From: Stefan Monnier
Subject: Re: A whole lotta auto-saving going
Date: Mon, 11 Jan 2021 13:00:33 -0500
User-agent: Gnus/5.13 (Gnus v5.13) Emacs/28.0.50 (gnu/linux)

>> But the `do_display` argument indicates that if redisplay is needed it
>> can happen without returning from `wait_reading_process_output`.
> Do we get to where that causes redisplay in this case?

I don't know, but we should because the code does pass a true value for
this parameter.

>> > I think a simple solution to this would be to check the time passed
>> > after sit_for returns, and if some of the wait time is left, not call
>> > auto-save.  This would mimic what happened before the offending
>> > changeset.
>> The patch below implements that option.
> Thanks.
> I see you look at the number of bytes read, but what about the case
> that a process exited?

I don't know anything about that case, sorry (i.e.

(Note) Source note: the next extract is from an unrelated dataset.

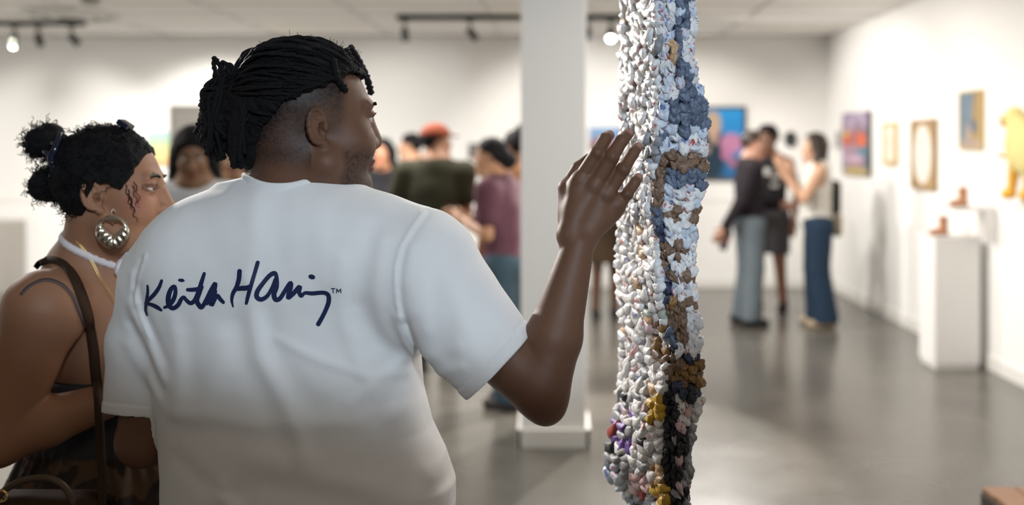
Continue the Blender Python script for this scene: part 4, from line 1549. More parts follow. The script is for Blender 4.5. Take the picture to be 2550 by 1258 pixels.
# dress
def dress_f(P):
    z_ = P[:, 2]
    ax = np.interp(z_, [.42, .70, .90, .955, 1.02, 1.10], [.34, .27, .190, .165, .166, .168])
    ay = np.interp(z_, [.42, .70, .90, .955, 1.02, 1.10], [.34, .28, .185, .155, .150, .148])
    dx, dy = P[:, 0] + .92, P[:, 1] - 2.085
    an = np.arctan2(dy / ay, dx / ax)
    rr = np.sqrt((dx / ax) ** 2 + (dy / ay) ** 2)
    wv = np.clip((.95 - z_) / .25, 0, 1)
    fold = (.020 * np.sin(an * 17 + 2 * np.sin(z_ * 9)) + .010 * np.sin(an * 31 + z_ * 12)) * wv
    gath = .004 * np.sin(an * 46) * np.exp(-((z_ - .935) / .03) ** 2)
    d_ = (rr - 1) * np.minimum(ax, ay) - fold - gath
    d_ -= .006 * np.exp(-((z_ - .955) / .008) ** 2)
    return np.maximum(np.maximum(d_ * .8, z_ - 1.085), .42 - z_)
V, Q = sculpt([('u', Pr(dress_f, (-.9, 2.05, .75), 99), 0)], (-1.32, 1.66, .40), (-.50, 2.46, 1.11), .0065, refine=False)
pn = vnoise(V * 26, 31) + .6 * vnoise(V * 55, 32)
dc = np.tile([.040, .030, .026], (len(V), 1))
sk = V[:, 2] < .945
dc[(pn > .35) & sk] = (.11, .07, .045)
dc[(pn < -.45) & sk] = (.075, .035, .045)
dc[(V[:, 2] < .80 + .012 * np.sin(V[:, 0] * 40))] = (.20, .145, .095)
dc[(V[:, 2] > .945)] = (.045, .045, .052)
build('dress', V, Q, M['cloth'], wom, dc, origin=WB_)
bo = [('u', EL((-.915, 2.08, 1.20), (.150, .147, .20)), 0), ('u', EL((-.80, 2.015, 1.155), (.084, .084, .081)), .04), ('u', EL((-.80, 2.13, 1.155), (.084, .084, .081)), .04),
      ('d', lambda P, d: np.maximum(np.maximum(d, np.maximum(P[:, 2] - 1.205 + .02 * np.sin((P[:, 1] - 2.07) * 25) ** 2, 1.03 - P[:, 2])), -.865 - .35 * np.clip(1.10 - P[:, 2], 0, 1) - P[:, 0]), 0)]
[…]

I don't know if it
causes `wait_reading_process_output` to exit early).  So ... let me test it.
Hmm... interesting.  I used the current `master` code with the following
base test case:

    src/emacs -Q --eval '(start-process "toto" "*scratch*" "sh" "-c" "while 
sleep 1; do echo hi; done")' ~/tmp/foo.c

This triggers the problem where auto-save is done pretty much after
every keystroke (with ~1s delay).  But if I change that to:

    src/emacs -Q --eval '(add-hook `post-command-hook (lambda () (start-process 
"toto" "*scratch*" "sh" "-c" "sleep 1; echo hi")))' ~/tmp/foo.c

then the problem doesn't seem to occur any more (or rather it still
does, but more rarely, with a pattern I have trouble discerning).
It does occur, OTOH with:

    src/emacs -Q --eval '(add-hook `post-command-hook (lambda () (start-process 
"toto" "*scratch*" "sh" "-c" "sleep 1; echo hi; sleep 1")))' ~/tmp/foo.c

So it looks like running sentinels does not trigger this problem (it
may even avoid it if the sentinel is run "at the same time" as we
receive output).

With the patch applied, none of the above test cases exhibit the problem
of "A whole lotta auto-saving going".

>> There's one other call to `sit_for` which can be affected:
>>
>>        tem0 = sit_for (Vecho_keystrokes, 1, 1);
>>        unbind_to (count, Qnil);
>>        if (EQ (tem0, Qt)
>>            && ! CONSP (Vunread_command_events))
>>          echo_now ();
>>
>> I believe it's an improvement there as well.
>
> Why do you believe that?

Because I remember noticing that the echo-keystrokes output sometimes
was displayed earlier than expected (and that it seemed related to
process output).

> It's a different use case, and I don't think we saw any adverse
> effects there from the removal of the buffer-switch "event".
> Are there any adverse effects?

The fact that echo-keystrokes were displayed earlier than expected was
not a serious issue, so I didn't bother to report it.  But I do think
it's an adverse effect.

This said, the current patch has the inverse effect (just like the old
code): auto-save (and echo-keystrokes) can be delayed (potentially
indefinitely) by process output since the `sit_for` call will only
return nil if we waited until timeout without being interrupted by any
process output.  That's why I think in the long run it would be good to
change `sit_for` so it actually does wait the specified time even when
process output comes in (just like The Elisp `sit-for` function does).